At one point in his life the apostle Paul thought he had it all. Paul said he was a Jew trained by Gamaliel in the law of the Jews. He was zealous towards God and as such he persecuted the church. He even had many Christians committed to prisons knowing that their fate would be death (Acts 22:1-5). Paul was a Pharisee, the son of a Pharisee, who believed and looked for the coming resurrection (Acts 23:6). In his letter to the Church at Philippi Paul stated that he had confidence to boast in the flesh; he was a circumcised Jew according to the Law of Moses, he was of the tribe of Benjamin, and practiced the law trying to reach the righteousness that was contained in the law. In essence he said he was righteous for he kept the Law of Moses (Phil. 3:1-6). Yet with all that Paul held dear in life, with all his education and with all his boasting he still found himself needing something that he did not have.

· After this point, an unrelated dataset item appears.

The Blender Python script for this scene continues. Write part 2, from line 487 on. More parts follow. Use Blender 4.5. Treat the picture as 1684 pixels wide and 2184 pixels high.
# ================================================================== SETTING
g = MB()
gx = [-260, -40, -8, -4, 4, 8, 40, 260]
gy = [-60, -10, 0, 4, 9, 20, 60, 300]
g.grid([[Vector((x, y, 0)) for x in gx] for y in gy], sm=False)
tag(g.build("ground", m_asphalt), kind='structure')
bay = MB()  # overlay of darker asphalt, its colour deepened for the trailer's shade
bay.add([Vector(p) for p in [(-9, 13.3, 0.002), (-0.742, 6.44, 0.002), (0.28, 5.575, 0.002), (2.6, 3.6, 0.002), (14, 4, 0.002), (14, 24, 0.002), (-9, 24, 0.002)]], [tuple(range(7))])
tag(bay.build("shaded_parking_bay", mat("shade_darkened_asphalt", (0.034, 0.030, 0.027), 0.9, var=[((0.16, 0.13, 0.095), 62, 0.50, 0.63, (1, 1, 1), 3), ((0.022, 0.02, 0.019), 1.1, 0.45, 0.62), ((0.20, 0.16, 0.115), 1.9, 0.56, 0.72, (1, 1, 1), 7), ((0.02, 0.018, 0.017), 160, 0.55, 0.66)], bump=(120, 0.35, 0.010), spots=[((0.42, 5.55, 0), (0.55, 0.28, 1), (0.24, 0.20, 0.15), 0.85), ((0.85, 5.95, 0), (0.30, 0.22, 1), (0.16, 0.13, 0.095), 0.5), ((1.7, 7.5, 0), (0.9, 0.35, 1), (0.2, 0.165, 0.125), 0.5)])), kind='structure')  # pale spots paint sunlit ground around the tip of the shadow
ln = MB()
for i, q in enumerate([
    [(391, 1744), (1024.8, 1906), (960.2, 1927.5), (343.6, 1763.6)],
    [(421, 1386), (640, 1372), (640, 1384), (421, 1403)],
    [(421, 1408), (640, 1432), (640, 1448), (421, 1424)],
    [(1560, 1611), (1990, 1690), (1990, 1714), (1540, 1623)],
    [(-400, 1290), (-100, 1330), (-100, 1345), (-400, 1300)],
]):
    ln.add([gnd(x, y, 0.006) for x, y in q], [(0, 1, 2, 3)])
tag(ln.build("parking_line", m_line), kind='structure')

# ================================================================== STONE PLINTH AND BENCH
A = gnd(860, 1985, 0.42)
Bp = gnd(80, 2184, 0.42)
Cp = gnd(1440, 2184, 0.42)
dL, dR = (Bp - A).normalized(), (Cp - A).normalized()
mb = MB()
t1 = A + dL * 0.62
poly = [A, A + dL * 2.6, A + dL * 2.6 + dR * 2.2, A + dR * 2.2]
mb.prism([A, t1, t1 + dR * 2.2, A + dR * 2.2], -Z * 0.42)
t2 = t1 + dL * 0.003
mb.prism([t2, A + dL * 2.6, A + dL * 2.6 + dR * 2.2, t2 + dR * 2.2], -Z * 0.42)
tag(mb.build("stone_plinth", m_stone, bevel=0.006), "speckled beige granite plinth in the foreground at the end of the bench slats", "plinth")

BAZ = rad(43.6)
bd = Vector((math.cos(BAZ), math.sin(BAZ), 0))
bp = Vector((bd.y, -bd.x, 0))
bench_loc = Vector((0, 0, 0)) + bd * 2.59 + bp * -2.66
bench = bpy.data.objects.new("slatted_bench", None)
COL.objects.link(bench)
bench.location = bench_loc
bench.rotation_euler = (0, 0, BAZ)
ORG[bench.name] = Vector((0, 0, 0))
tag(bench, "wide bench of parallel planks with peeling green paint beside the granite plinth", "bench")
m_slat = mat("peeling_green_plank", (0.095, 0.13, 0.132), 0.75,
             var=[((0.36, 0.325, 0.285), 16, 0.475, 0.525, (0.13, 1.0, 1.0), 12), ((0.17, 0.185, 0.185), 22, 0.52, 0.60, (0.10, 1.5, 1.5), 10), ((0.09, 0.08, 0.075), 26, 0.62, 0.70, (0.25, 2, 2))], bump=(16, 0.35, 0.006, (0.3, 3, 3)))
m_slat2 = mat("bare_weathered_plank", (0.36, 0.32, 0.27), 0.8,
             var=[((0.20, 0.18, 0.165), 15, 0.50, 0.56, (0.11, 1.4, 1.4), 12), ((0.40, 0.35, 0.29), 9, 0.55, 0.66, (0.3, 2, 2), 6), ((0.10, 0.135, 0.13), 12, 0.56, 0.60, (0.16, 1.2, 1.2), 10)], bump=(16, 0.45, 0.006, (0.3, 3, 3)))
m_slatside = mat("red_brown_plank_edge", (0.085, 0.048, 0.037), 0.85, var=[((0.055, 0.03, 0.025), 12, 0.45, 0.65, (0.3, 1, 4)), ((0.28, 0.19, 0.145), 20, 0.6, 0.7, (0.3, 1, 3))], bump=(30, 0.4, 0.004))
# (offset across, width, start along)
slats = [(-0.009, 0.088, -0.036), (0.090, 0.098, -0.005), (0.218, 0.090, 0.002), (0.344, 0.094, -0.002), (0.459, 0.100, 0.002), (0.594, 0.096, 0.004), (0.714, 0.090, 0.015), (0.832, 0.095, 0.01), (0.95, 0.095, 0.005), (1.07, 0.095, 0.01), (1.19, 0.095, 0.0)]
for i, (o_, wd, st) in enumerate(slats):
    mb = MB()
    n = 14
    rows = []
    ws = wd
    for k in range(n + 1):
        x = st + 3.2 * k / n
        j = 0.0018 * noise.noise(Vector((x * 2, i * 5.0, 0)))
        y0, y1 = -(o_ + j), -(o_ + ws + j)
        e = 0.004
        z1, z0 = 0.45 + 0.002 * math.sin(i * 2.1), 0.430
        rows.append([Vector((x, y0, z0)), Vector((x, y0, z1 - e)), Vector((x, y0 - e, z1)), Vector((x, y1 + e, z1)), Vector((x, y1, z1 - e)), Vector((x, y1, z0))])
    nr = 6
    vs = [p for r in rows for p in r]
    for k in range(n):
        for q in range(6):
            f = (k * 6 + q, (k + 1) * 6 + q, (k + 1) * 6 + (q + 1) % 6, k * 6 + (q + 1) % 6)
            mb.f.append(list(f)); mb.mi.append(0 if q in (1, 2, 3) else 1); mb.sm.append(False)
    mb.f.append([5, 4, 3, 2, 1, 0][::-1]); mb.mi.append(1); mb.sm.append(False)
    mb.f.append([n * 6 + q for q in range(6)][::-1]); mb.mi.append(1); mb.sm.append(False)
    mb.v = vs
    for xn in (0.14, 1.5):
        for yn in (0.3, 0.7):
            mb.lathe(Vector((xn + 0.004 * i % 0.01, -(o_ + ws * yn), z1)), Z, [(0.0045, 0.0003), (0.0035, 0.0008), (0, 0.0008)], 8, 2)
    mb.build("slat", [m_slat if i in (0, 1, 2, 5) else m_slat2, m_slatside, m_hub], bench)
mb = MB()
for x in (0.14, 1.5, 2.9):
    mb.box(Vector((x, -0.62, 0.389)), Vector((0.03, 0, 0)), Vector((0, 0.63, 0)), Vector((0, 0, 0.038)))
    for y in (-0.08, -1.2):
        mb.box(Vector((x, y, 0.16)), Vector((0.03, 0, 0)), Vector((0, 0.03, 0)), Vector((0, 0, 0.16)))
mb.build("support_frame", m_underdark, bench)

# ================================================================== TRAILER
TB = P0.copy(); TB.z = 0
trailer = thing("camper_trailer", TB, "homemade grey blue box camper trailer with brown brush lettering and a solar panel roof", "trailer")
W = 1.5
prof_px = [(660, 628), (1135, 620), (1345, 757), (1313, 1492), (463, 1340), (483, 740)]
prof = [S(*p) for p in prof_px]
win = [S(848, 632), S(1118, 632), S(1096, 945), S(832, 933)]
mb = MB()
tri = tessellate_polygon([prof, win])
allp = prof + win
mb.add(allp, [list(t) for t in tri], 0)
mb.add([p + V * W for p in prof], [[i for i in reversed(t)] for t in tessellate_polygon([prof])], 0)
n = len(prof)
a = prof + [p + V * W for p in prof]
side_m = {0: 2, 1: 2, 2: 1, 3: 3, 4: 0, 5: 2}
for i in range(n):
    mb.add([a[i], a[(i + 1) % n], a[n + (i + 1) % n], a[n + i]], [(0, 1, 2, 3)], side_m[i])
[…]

In (Phil. 3:7-16) Paul rehearses before to the church the true meaning in life. His confidence was not in his physical flesh but in the spiritual body he had attained through Jesus the Christ. For the cause of Christ and his own spiritual goals Paul had given up all that had made him a boastful, prideful and confident man in the flesh. Yet he still had a great confidence; his confidence was now in and through Jesus. All that was gain he counted loss for Christ and the knowledge of Christ. He stated that he counted all things in his former life as dung. Paul did all this that he might have proper righteousness. Not the righteousness through the Mosaical Law but that which comes through Christ Jesus, the righteousness of God by faith.
Paul would no longer have an overinflated view of himself but had confidence through Jesus. He then encouraged the Philippians to follow his example in pressing towards the mark for the prize of the high calling of the Lord.
Paul had a confidence worth noting, a confidence that would not deter from Christian living but one that would remind him that he was a servant of the Most High God and one that was blessed in whatever situation he would find himself (Phil. 4:11). This is a confidence that is worth noting, not only worth noting but worth emulating. May we as Paul always seek the Kingdom of God and His righteousness.